Summary
This spatially explicit global land-use modelling study projects that without dedicated peatland policy, the land system remains a net CO₂ source throughout the 21st century, contradicting current mitigation pathways. The authors demonstrate that rewetting approximately 60% of presently degraded peatlands, combined with protection of intact peatlands, would allow the land system to become a net carbon sink by 2100 whilst meeting future food and bioenergy demand. The work highlights the critical but previously underestimated role of peatland conservation and restoration in reconciling climate mitigation with land-use planning.
UK applicability
The United Kingdom contains substantial areas of degraded peatland, particularly in upland regions, making the findings directly relevant to UK climate and land-use policy.

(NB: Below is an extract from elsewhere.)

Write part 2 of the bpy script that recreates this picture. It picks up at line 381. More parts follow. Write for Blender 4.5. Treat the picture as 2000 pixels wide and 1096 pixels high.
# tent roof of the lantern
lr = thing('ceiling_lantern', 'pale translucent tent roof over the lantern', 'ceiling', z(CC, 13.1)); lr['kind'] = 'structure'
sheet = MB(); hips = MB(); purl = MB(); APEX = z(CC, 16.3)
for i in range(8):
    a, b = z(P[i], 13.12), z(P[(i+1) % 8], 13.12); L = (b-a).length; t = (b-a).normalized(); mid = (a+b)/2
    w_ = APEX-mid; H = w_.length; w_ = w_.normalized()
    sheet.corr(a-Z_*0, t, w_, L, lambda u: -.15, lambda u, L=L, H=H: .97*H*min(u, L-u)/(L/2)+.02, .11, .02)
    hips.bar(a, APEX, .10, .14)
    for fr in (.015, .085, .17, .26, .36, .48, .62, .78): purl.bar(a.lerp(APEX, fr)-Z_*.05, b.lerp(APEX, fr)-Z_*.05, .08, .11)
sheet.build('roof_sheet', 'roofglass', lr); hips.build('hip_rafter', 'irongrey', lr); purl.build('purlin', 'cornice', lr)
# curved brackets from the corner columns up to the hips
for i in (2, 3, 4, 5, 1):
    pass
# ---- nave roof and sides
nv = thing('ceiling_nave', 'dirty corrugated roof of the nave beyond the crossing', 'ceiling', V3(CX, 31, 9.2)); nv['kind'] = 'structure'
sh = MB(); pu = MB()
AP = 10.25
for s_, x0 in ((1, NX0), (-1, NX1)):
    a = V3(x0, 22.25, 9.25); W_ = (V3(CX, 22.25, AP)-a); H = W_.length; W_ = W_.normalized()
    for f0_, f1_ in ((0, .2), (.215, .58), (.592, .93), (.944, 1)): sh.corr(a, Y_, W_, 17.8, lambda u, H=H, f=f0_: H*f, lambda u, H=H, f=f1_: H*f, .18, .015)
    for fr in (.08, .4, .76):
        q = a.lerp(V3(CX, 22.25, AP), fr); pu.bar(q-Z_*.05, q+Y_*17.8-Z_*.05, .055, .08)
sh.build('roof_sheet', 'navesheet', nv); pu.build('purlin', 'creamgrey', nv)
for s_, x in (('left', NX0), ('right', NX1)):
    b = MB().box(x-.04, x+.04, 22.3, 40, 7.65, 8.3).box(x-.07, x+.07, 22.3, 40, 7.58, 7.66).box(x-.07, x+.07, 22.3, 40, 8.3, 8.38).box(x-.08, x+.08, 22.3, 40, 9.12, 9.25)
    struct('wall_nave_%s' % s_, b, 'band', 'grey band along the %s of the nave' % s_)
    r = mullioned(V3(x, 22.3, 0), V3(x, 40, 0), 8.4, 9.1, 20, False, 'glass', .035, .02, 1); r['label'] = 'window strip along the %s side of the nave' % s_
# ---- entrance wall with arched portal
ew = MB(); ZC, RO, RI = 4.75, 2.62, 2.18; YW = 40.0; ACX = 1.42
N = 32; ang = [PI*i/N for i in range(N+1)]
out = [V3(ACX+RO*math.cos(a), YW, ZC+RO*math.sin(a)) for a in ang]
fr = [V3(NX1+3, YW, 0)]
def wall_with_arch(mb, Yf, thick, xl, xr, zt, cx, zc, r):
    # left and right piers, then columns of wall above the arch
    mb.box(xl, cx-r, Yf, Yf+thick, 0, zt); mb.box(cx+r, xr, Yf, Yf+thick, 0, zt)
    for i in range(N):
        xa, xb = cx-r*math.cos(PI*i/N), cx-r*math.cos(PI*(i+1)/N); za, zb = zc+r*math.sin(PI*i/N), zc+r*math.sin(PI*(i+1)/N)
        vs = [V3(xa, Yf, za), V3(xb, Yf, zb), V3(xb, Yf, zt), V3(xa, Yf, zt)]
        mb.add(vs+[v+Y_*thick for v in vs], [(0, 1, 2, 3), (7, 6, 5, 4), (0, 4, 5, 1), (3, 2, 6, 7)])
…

The study's emphasis on peatland rewetting aligns with emerging UK environmental commitments and offers quantitative support for peatland restoration as a domestic mitigation strategy.
Key measures
CO₂ and greenhouse gas emissions from peatland drainage and degradation; land-system carbon sink/source status by 2100; peatland area requiring rewetting to achieve mitigation targets
Outcomes reported
The study modelled future peatland dynamics and greenhouse gas emissions under a 2 °C climate mitigation pathway, projecting land-system carbon balance to 2100 under various peatland protection and restoration scenarios.